The head of the Fairfax County Board of Supervisors said Tuesday that she may try to increase the property tax rate to generate more funds for schools and other services after County Executive Edward L. Long Jr. unveiled a budget proposal that fell far short of what school officials have sought.

Chairman Sharon Bulova (D) said she will consult with colleagues to consider advertising a higher tax-rate cap. If the county were to meet the public school system’s full budget request, the rate could have to go as high as $1.115 per $100 of assessed value, she said. That would add about $150 to the average homeowner’s tax bill — on top of an estimated $332 jump expected this year because of higher residential real estate assessments. The current rate is $1.085 per $100 of assessed value.

On Tuesday, Long proposed a $3.7 billion general fund budget for fiscal 2015, including a boost in school spending of $34.3 million. Long was adhering to a promise by the Board of Supervisors to cap any increase in school funding at roughly 2 percent.

About 51 percent of the county’s budget goes toward funding the 184,000-student school system, a proportion regularly cited by supervisors during what has become an annual tug-of-war over school funding.

Under state law, county officials have until next week to set a new tax-rate ceiling.

The possibility of an increase pleased school Superintendent Karen Garza, who pronounced Long’s budget proposal “very disappointing.”

“While they say the schools are the priority, in my mind it was not reflected in Ed Long’s budget,” Garza said. “I think we have to remain optimistic and hopeful that our county leadership sees how desperate the schools are for additional revenue.”

Ilryong Moon, the School Board’s chairman, called Long’s budget proposal “absurd.”

The property-tax rate has crept up slightly in recent years in Fairfax, a relatively affluent jurisdiction of 1.1 million people. It was increased by 1 cent last year and by half a cent the year before after being trimmed by 2 cents for fiscal 2012. Every penny increase in the rate means an average of $50 more in a homeowner’s tax bill.

The School Board recently approved a $2.5 billion budget based on receiving $63 million more from the county than Long included in his proposal. The budget approved by the board would cut 730 staff positions and increase classroom size while granting $41 million in raises for teachers.

The county is hoping that state officials in Richmond can make up some of the difference between the proposal and what school officials say is needed to stave off more-drastic cuts. Fairfax is awaiting approval to receive about $27 million in restored state education funds geared toward competitive teacher salaries, officials said.

Long’s draft budget projects a $10.6 million surplus during fiscal 2015. A $39.4 million deficit had previously been projected.

Long said the county has weathered the negative impacts of federal sequestration cuts.
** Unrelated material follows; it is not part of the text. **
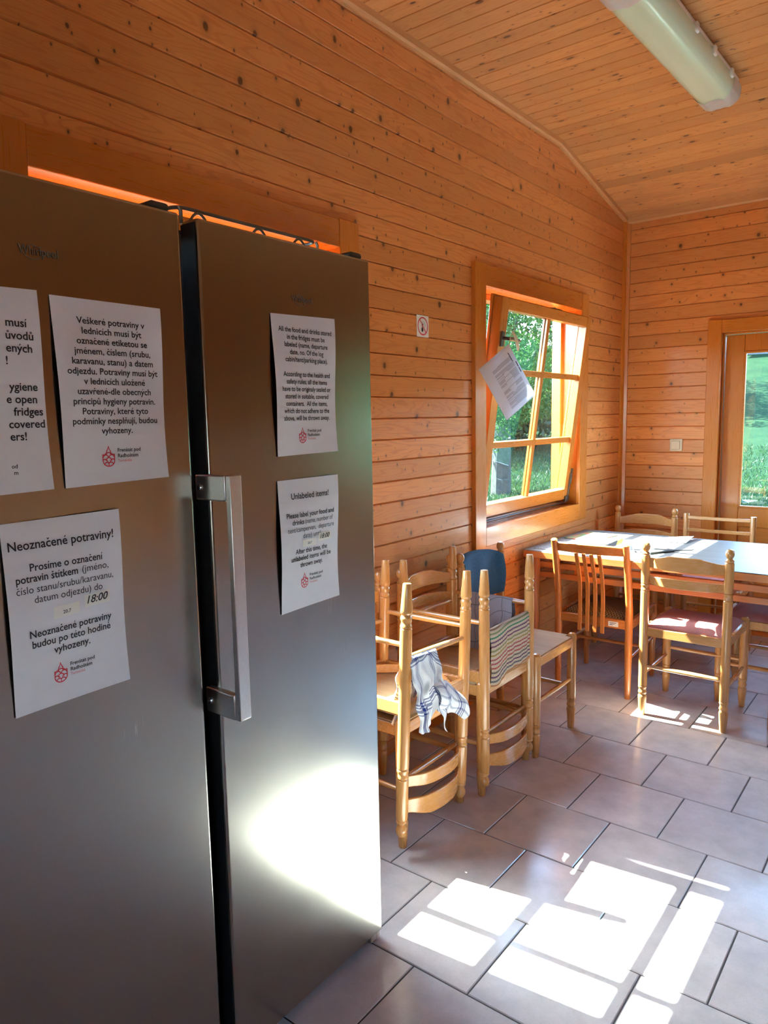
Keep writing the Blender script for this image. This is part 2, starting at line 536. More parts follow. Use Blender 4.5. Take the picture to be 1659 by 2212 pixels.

A stronger housing market has led to about $126 million more in property tax revenue through higher assessments, his office said.

Although the county’s unemployment rate — 3.6 percent — is well below the national average, the commercial real estate market is still suffering with an office vacancy rate of nearly 15 percent, the highest since 1991. Long urged caution before allowing developers in neighborhoods such as Tysons Corner and Reston to build more office towers without having tenants in place.
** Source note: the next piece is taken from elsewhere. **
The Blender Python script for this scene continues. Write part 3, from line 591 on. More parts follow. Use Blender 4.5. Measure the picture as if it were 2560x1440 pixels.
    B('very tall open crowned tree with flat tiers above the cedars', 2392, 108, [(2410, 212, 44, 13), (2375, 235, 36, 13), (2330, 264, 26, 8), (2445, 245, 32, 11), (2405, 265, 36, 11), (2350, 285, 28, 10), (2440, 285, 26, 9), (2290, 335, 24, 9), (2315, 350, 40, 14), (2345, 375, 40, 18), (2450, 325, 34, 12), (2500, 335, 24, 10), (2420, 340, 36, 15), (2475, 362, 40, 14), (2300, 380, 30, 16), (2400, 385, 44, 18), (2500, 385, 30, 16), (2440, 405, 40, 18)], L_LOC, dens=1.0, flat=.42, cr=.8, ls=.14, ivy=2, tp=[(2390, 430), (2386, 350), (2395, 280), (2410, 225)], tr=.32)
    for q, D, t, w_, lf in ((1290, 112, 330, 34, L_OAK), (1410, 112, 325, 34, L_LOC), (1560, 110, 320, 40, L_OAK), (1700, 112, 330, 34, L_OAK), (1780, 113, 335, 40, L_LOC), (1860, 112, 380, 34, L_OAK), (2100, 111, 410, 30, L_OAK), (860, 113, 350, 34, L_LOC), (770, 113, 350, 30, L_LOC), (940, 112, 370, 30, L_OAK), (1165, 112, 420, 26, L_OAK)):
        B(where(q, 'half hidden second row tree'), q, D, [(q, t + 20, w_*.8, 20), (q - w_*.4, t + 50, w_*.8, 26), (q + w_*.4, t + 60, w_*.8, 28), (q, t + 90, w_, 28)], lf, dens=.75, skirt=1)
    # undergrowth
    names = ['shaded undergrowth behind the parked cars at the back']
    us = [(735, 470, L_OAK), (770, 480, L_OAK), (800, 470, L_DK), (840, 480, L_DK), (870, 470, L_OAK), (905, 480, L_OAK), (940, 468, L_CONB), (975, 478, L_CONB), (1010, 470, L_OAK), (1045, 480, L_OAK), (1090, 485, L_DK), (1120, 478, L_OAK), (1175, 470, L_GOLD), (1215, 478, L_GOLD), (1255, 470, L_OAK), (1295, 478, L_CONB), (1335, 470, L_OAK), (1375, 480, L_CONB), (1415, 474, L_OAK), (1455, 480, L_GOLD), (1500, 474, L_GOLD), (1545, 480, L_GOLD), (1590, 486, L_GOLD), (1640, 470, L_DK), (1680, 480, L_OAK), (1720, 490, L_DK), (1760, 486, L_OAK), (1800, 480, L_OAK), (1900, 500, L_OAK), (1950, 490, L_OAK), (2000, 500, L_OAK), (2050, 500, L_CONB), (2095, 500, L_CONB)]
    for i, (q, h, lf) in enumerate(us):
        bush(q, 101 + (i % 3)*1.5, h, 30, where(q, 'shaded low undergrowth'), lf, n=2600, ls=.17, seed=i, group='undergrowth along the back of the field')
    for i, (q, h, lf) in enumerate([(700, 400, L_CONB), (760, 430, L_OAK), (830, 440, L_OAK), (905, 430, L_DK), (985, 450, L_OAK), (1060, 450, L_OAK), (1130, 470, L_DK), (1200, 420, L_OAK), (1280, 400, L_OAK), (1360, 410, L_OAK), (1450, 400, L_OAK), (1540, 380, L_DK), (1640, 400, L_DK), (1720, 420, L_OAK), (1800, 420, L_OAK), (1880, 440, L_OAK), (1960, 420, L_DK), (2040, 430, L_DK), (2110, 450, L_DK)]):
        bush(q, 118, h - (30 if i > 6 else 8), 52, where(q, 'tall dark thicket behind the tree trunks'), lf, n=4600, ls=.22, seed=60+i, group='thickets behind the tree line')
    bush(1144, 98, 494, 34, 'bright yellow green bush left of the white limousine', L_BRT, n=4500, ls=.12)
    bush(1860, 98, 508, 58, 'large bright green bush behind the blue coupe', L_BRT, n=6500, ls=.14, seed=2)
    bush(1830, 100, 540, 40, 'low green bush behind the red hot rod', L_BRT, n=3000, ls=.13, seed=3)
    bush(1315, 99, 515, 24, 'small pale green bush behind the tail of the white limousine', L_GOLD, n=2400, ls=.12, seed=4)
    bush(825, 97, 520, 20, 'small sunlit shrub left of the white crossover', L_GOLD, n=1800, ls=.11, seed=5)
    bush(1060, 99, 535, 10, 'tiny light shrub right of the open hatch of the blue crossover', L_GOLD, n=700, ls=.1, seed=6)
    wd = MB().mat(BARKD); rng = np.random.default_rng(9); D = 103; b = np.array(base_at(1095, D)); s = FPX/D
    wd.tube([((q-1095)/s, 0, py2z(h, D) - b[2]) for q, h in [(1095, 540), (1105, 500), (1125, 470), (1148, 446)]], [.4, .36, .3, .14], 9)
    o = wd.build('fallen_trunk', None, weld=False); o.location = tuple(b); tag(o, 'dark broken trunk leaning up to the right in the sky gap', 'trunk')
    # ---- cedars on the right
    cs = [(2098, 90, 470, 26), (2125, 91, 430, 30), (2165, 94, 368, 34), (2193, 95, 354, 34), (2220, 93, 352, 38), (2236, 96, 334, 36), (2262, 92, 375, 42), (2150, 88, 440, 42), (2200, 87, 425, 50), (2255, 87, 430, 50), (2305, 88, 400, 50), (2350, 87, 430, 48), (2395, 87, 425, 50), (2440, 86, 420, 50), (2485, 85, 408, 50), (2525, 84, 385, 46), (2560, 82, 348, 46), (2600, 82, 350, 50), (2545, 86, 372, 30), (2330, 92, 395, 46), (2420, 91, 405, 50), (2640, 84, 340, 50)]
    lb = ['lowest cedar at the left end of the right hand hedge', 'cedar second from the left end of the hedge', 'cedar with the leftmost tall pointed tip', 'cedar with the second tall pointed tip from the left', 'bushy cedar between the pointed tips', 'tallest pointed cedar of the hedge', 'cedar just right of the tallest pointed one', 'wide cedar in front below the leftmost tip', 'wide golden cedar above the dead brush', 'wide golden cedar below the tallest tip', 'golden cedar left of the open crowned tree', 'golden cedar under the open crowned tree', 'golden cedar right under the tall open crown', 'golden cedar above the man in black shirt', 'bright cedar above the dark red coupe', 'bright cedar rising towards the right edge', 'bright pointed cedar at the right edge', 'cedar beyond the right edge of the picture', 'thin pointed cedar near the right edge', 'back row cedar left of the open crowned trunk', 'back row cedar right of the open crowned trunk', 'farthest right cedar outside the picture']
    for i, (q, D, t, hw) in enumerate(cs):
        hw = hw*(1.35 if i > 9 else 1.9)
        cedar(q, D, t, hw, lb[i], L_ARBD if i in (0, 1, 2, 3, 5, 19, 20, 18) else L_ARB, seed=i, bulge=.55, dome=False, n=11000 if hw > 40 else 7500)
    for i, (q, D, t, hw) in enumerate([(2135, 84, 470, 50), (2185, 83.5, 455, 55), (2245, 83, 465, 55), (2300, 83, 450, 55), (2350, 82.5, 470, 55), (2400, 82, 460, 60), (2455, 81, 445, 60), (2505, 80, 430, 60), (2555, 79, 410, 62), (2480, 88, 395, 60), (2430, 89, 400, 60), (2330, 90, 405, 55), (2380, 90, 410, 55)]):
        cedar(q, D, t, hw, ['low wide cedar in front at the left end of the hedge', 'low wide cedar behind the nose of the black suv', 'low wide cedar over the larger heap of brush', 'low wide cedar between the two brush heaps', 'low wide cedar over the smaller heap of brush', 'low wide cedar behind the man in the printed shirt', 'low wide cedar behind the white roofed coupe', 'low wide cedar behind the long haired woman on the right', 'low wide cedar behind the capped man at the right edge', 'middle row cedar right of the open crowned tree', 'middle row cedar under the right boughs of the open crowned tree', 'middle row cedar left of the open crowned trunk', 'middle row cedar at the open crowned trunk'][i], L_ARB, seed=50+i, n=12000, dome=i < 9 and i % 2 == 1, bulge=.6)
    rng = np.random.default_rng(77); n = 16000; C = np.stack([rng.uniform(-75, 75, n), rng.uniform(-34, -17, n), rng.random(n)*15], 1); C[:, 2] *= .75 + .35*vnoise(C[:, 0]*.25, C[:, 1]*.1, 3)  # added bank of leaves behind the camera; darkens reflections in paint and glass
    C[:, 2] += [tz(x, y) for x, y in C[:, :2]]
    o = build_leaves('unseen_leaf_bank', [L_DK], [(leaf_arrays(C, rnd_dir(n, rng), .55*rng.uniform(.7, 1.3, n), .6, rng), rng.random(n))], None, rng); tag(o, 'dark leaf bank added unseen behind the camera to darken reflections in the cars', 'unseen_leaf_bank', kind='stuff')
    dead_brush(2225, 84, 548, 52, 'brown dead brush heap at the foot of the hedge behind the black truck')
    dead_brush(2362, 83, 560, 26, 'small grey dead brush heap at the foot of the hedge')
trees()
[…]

The draft budget proposes increasing spending on infrastructure and economic-development efforts, investments that Long argued are essential for Fairfax’s long-term financial health. It also grants 2 percent raises to the county’s 14,000 non-school employees, an amount county unions immediately called insufficient.

“Everybody forgets about the general employees in Fairfax,” said Randy Creller, chairman of the county’s Employee Advisory Council. He said the average county employee salary of $63,000 a year is “still behind the curve.”

Several public hearings and question-and-answer sessions are scheduled before a final budget is adopted in April.

Supervisors expressed mixed feelings over the possibility of raising property taxes, with some saying an increase would disproportionately affect low-income residents and others saying one is needed to keep schools and other county services intact.

“I’d like to say something good about this budget,” said Supervisor John C. Cook (R-Braddock). “And when I find something, I’ll let you know.”